<<<<

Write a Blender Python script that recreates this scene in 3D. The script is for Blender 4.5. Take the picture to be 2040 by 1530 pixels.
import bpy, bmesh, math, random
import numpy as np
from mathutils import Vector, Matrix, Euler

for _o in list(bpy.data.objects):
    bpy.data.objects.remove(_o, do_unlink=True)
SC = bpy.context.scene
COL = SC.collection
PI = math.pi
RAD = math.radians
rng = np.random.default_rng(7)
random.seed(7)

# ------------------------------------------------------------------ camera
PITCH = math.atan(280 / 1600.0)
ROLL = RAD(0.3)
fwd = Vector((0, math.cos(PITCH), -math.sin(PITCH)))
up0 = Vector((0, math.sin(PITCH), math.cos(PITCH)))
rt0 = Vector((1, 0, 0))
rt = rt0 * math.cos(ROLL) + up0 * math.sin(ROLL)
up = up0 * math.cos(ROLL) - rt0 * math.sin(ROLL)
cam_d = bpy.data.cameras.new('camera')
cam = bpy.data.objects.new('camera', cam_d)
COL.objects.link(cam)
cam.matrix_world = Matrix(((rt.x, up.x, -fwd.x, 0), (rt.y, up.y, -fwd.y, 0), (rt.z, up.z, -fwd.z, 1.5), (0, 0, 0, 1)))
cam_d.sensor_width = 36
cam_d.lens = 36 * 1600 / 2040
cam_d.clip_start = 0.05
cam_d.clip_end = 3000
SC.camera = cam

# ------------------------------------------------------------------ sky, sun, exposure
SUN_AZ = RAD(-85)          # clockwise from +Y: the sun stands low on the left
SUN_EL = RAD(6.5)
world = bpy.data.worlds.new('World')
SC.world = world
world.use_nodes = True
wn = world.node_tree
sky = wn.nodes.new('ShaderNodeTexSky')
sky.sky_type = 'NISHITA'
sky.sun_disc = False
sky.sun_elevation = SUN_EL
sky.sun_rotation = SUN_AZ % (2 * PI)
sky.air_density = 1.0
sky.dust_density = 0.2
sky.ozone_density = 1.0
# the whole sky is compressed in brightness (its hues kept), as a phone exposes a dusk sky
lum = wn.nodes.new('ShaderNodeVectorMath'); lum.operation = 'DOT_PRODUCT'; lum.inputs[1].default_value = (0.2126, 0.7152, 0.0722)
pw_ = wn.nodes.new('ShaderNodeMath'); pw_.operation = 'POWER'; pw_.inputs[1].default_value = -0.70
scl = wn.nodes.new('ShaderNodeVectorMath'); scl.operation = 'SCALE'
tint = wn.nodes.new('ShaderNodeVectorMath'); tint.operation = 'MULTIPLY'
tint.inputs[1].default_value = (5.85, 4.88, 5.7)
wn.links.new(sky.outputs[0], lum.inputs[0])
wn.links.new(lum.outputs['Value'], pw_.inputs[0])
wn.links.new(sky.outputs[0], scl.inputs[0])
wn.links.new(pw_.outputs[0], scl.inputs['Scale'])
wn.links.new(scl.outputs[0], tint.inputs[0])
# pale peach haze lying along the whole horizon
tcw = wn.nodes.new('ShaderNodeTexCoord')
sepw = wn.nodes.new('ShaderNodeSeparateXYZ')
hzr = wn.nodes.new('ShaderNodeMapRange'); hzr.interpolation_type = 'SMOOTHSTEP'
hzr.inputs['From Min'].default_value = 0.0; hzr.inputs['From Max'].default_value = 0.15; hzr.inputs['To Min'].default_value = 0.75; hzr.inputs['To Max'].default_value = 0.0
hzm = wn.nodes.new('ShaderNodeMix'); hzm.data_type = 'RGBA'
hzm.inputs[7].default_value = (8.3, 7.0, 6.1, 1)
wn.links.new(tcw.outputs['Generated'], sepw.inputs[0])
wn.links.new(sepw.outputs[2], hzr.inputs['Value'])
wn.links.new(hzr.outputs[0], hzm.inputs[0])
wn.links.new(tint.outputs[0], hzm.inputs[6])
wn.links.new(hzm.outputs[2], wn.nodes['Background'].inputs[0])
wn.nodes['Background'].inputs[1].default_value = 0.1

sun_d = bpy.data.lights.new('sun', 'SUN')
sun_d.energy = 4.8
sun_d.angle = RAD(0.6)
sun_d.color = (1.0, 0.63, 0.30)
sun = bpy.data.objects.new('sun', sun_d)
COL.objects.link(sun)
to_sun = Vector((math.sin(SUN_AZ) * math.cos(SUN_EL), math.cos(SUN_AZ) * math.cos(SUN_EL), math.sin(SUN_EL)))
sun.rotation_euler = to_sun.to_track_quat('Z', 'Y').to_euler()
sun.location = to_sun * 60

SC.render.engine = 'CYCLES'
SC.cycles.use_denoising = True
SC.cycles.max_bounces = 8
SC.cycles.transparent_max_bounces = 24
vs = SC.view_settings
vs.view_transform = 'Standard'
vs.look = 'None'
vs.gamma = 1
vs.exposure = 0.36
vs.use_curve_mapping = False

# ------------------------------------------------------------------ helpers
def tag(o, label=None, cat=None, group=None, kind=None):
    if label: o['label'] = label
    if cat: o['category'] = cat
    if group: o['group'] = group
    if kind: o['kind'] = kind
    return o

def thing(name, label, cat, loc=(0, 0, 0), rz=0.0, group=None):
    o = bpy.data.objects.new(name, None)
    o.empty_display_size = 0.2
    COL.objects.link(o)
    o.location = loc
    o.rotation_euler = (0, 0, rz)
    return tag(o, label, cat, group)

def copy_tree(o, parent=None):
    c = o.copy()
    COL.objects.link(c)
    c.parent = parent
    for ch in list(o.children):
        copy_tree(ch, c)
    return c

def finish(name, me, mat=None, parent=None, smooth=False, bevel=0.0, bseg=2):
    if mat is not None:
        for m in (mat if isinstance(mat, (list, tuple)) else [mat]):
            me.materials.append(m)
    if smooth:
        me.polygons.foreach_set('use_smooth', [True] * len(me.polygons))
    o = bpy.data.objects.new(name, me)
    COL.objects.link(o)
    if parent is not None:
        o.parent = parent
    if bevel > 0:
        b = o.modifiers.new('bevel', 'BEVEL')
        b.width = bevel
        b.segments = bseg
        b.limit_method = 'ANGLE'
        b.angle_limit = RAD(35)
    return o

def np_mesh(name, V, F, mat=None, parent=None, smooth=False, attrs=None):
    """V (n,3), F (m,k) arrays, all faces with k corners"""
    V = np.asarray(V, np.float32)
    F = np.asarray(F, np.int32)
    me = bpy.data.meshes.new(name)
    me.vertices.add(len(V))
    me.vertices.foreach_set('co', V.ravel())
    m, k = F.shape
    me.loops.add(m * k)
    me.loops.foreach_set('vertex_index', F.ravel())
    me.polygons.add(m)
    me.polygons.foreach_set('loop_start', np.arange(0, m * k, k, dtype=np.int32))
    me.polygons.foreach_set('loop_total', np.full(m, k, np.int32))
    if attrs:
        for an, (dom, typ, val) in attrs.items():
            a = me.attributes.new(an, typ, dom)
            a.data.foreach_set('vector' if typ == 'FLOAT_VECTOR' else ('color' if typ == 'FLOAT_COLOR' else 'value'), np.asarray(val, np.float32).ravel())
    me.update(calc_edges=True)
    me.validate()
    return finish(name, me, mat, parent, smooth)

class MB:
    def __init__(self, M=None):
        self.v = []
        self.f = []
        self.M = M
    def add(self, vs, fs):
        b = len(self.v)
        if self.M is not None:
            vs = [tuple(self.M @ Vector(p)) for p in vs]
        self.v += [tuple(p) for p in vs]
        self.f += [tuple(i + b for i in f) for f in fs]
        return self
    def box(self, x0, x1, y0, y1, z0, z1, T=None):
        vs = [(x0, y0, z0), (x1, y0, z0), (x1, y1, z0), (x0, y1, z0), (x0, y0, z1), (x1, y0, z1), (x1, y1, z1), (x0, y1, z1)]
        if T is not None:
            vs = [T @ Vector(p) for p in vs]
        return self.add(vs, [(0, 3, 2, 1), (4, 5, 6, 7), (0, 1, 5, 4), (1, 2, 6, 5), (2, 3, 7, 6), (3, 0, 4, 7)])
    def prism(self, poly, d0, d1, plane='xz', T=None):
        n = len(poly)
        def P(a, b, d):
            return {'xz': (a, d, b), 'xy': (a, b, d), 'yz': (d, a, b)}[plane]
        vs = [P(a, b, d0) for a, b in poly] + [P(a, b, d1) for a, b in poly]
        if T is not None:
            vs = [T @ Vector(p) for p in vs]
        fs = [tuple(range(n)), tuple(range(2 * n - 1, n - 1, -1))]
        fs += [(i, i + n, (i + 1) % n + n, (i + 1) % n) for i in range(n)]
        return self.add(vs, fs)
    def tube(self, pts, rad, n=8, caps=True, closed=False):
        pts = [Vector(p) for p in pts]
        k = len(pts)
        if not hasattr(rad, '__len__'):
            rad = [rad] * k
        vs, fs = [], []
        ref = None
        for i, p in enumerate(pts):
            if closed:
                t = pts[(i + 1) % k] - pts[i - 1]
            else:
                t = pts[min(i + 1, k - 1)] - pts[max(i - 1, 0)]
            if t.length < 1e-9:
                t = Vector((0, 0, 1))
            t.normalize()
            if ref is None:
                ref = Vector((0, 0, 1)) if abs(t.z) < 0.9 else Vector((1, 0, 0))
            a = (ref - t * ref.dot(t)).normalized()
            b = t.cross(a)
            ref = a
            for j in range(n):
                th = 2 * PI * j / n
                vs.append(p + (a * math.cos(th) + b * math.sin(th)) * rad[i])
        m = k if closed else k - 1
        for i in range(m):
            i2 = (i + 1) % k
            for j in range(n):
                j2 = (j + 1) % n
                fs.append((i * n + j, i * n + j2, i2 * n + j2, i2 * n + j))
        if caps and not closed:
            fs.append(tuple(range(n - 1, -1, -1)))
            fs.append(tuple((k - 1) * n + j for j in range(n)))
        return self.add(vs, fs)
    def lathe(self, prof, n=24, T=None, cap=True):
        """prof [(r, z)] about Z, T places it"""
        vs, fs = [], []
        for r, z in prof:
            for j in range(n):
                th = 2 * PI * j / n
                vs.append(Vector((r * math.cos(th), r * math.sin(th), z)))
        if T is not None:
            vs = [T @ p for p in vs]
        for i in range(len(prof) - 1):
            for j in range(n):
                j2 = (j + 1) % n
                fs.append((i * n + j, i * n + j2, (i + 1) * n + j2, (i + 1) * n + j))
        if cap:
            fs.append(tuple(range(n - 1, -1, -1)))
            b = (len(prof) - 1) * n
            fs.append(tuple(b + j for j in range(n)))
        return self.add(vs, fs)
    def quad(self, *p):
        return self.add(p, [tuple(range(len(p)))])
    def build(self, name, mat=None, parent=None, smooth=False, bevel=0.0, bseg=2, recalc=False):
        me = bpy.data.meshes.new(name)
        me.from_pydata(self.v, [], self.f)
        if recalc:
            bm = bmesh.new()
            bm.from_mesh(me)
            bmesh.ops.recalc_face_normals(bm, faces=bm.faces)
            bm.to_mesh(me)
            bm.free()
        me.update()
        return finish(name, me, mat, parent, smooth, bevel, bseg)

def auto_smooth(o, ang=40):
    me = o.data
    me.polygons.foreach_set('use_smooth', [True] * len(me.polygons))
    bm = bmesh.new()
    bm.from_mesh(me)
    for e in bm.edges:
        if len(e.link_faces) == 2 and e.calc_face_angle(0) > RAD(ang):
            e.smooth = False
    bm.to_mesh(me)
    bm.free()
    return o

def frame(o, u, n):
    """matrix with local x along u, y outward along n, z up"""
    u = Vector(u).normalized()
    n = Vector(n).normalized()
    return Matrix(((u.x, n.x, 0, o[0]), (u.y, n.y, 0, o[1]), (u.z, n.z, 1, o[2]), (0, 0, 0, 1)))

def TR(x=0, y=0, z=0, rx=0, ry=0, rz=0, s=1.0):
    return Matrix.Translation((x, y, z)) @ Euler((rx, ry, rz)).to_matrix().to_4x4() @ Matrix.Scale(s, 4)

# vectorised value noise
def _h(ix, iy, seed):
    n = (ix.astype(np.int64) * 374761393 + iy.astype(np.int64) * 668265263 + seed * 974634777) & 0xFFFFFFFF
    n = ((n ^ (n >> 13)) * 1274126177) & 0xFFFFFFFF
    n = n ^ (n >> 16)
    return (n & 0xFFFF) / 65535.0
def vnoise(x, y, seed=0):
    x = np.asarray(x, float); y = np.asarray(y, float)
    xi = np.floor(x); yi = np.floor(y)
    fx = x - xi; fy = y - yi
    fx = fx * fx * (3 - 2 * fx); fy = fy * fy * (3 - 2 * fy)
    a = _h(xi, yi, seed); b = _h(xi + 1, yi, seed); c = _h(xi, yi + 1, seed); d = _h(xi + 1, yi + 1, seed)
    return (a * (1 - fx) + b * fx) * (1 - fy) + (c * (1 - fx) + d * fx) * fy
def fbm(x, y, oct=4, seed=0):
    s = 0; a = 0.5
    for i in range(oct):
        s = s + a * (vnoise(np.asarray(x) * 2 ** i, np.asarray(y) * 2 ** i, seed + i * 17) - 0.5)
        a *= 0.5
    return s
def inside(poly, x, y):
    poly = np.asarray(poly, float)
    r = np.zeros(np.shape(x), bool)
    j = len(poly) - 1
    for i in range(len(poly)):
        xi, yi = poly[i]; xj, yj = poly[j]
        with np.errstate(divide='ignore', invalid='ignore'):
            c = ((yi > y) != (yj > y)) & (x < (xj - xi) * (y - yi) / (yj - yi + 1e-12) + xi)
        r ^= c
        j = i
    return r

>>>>

→ **WHAT IS BEING ASKED**
Only the lines from the first line of the material above through the line that contains "SC.camera = cam" should be quoted, each one exactly.

→ **EXERCISE ANSWER**
Write a Blender Python script that recreates this scene in 3D. The script is for Blender 4.5. Take the picture to be 2040 by 1530 pixels.
import bpy, bmesh, math, random
import numpy as np
from mathutils import Vector, Matrix, Euler

for _o in list(bpy.data.objects):
    bpy.data.objects.remove(_o, do_unlink=True)
SC = bpy.context.scene
COL = SC.collection
PI = math.pi
RAD = math.radians
rng = np.random.default_rng(7)
random.seed(7)

# ------------------------------------------------------------------ camera
PITCH = math.atan(280 / 1600.0)
ROLL = RAD(0.3)
fwd = Vector((0, math.cos(PITCH), -math.sin(PITCH)))
up0 = Vector((0, math.sin(PITCH), math.cos(PITCH)))
rt0 = Vector((1, 0, 0))
rt = rt0 * math.cos(ROLL) + up0 * math.sin(ROLL)
up = up0 * math.cos(ROLL) - rt0 * math.sin(ROLL)
cam_d = bpy.data.cameras.new('camera')
cam = bpy.data.objects.new('camera', cam_d)
COL.objects.link(cam)
cam.matrix_world = Matrix(((rt.x, up.x, -fwd.x, 0), (rt.y, up.y, -fwd.y, 0), (rt.z, up.z, -fwd.z, 1.5), (0, 0, 0, 1)))
cam_d.sensor_width = 36
cam_d.lens = 36 * 1600 / 2040
cam_d.clip_start = 0.05
cam_d.clip_end = 3000
SC.camera = cam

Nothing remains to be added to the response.